EXERCISE GOAL:
All the data should come back exactly as it was given.

++++++

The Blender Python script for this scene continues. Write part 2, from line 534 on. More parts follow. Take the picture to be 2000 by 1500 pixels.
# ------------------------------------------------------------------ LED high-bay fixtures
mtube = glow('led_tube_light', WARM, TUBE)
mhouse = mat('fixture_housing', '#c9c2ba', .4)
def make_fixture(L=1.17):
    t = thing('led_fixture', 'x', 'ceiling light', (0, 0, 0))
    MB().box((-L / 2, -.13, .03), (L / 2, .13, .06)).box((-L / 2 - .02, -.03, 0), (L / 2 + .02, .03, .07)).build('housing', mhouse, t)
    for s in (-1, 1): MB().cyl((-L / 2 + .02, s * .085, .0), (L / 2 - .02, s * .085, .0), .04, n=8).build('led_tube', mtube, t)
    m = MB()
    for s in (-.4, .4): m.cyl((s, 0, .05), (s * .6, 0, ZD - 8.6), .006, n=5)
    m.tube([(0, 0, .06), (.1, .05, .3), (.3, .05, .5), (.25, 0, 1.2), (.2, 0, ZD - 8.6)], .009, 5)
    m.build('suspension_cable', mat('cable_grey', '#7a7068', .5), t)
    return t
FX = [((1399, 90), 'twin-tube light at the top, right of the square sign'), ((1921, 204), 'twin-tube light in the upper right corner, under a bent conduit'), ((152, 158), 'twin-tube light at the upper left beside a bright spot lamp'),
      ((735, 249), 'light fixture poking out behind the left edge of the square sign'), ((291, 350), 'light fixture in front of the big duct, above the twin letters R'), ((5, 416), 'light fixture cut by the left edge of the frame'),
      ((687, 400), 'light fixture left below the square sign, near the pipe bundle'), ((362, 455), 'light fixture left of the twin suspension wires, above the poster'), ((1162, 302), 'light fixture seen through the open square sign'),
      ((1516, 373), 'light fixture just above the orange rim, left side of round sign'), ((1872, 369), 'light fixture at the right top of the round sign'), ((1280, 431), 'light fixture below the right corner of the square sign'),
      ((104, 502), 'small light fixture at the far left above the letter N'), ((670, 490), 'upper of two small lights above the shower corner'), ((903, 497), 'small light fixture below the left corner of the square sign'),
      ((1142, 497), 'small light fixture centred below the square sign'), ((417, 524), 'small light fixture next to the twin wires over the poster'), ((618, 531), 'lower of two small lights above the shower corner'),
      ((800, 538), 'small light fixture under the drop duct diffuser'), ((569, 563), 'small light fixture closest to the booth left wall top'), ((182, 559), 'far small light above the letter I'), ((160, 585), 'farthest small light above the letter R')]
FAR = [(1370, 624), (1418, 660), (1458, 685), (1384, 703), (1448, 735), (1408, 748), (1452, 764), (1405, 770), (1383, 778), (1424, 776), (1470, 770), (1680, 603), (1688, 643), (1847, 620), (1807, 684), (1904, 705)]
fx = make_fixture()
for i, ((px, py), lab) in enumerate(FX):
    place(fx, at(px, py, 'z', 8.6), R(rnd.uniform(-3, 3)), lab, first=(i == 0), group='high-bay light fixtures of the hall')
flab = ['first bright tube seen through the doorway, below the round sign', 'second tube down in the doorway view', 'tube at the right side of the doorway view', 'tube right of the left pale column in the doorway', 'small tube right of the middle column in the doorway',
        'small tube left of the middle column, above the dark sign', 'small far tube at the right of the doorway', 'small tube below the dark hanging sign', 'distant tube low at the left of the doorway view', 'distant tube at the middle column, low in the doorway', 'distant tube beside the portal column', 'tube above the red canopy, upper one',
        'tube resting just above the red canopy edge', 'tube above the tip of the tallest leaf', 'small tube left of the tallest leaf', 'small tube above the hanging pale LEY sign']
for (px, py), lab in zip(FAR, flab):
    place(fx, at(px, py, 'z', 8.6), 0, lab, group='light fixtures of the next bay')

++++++

ANSWER TO THE TASK:
The Blender Python script for this scene continues. Write part 2, from line 534 on. More parts follow. Take the picture to be 2000 by 1500 pixels.
# ------------------------------------------------------------------ LED high-bay fixtures
mtube = glow('led_tube_light', WARM, TUBE)
mhouse = mat('fixture_housing', '#c9c2ba', .4)
def make_fixture(L=1.17):
    t = thing('led_fixture', 'x', 'ceiling light', (0, 0, 0))
    MB().box((-L / 2, -.13, .03), (L / 2, .13, .06)).box((-L / 2 - .02, -.03, 0), (L / 2 + .02, .03, .07)).build('housing', mhouse, t)
    for s in (-1, 1): MB().cyl((-L / 2 + .02, s * .085, .0), (L / 2 - .02, s * .085, .0), .04, n=8).build('led_tube', mtube, t)
    m = MB()
    for s in (-.4, .4): m.cyl((s, 0, .05), (s * .6, 0, ZD - 8.6), .006, n=5)
    m.tube([(0, 0, .06), (.1, .05, .3), (.3, .05, .5), (.25, 0, 1.2), (.2, 0, ZD - 8.6)], .009, 5)
    m.build('suspension_cable', mat('cable_grey', '#7a7068', .5), t)
    return t
FX = [((1399, 90), 'twin-tube light at the top, right of the square sign'), ((1921, 204), 'twin-tube light in the upper right corner, under a bent conduit'), ((152, 158), 'twin-tube light at the upper left beside a bright spot lamp'),
      ((735, 249), 'light fixture poking out behind the left edge of the square sign'), ((291, 350), 'light fixture in front of the big duct, above the twin letters R'), ((5, 416), 'light fixture cut by the left edge of the frame'),
      ((687, 400), 'light fixture left below the square sign, near the pipe bundle'), ((362, 455), 'light fixture left of the twin suspension wires, above the poster'), ((1162, 302), 'light fixture seen through the open square sign'),
      ((1516, 373), 'light fixture just above the orange rim, left side of round sign'), ((1872, 369), 'light fixture at the right top of the round sign'), ((1280, 431), 'light fixture below the right corner of the square sign'),
      ((104, 502), 'small light fixture at the far left above the letter N'), ((670, 490), 'upper of two small lights above the shower corner'), ((903, 497), 'small light fixture below the left corner of the square sign'),
      ((1142, 497), 'small light fixture centred below the square sign'), ((417, 524), 'small light fixture next to the twin wires over the poster'), ((618, 531), 'lower of two small lights above the shower corner'),
      ((800, 538), 'small light fixture under the drop duct diffuser'), ((569, 563), 'small light fixture closest to the booth left wall top'), ((182, 559), 'far small light above the letter I'), ((160, 585), 'farthest small light above the letter R')]
FAR = [(1370, 624), (1418, 660), (1458, 685), (1384, 703), (1448, 735), (1408, 748), (1452, 764), (1405, 770), (1383, 778), (1424, 776), (1470, 770), (1680, 603), (1688, 643), (1847, 620), (1807, 684), (1904, 705)]
fx = make_fixture()
for i, ((px, py), lab) in enumerate(FX):
    place(fx, at(px, py, 'z', 8.6), R(rnd.uniform(-3, 3)), lab, first=(i == 0), group='high-bay light fixtures of the hall')
flab = ['first bright tube seen through the doorway, below the round sign', 'second tube down in the doorway view', 'tube at the right side of the doorway view', 'tube right of the left pale column in the doorway', 'small tube right of the middle column in the doorway',
        'small tube left of the middle column, above the dark sign', 'small far tube at the right of the doorway', 'small tube below the dark hanging sign', 'distant tube low at the left of the doorway view', 'distant tube at the middle column, low in the doorway', 'distant tube beside the portal column', 'tube above the red canopy, upper one',
        'tube resting just above the red canopy edge', 'tube above the tip of the tallest leaf', 'small tube left of the tallest leaf', 'small tube above the hanging pale LEY sign']
for (px, py), lab in zip(FAR, flab):
    place(fx, at(px, py, 'z', 8.6), 0, lab, group='light fixtures of the next bay')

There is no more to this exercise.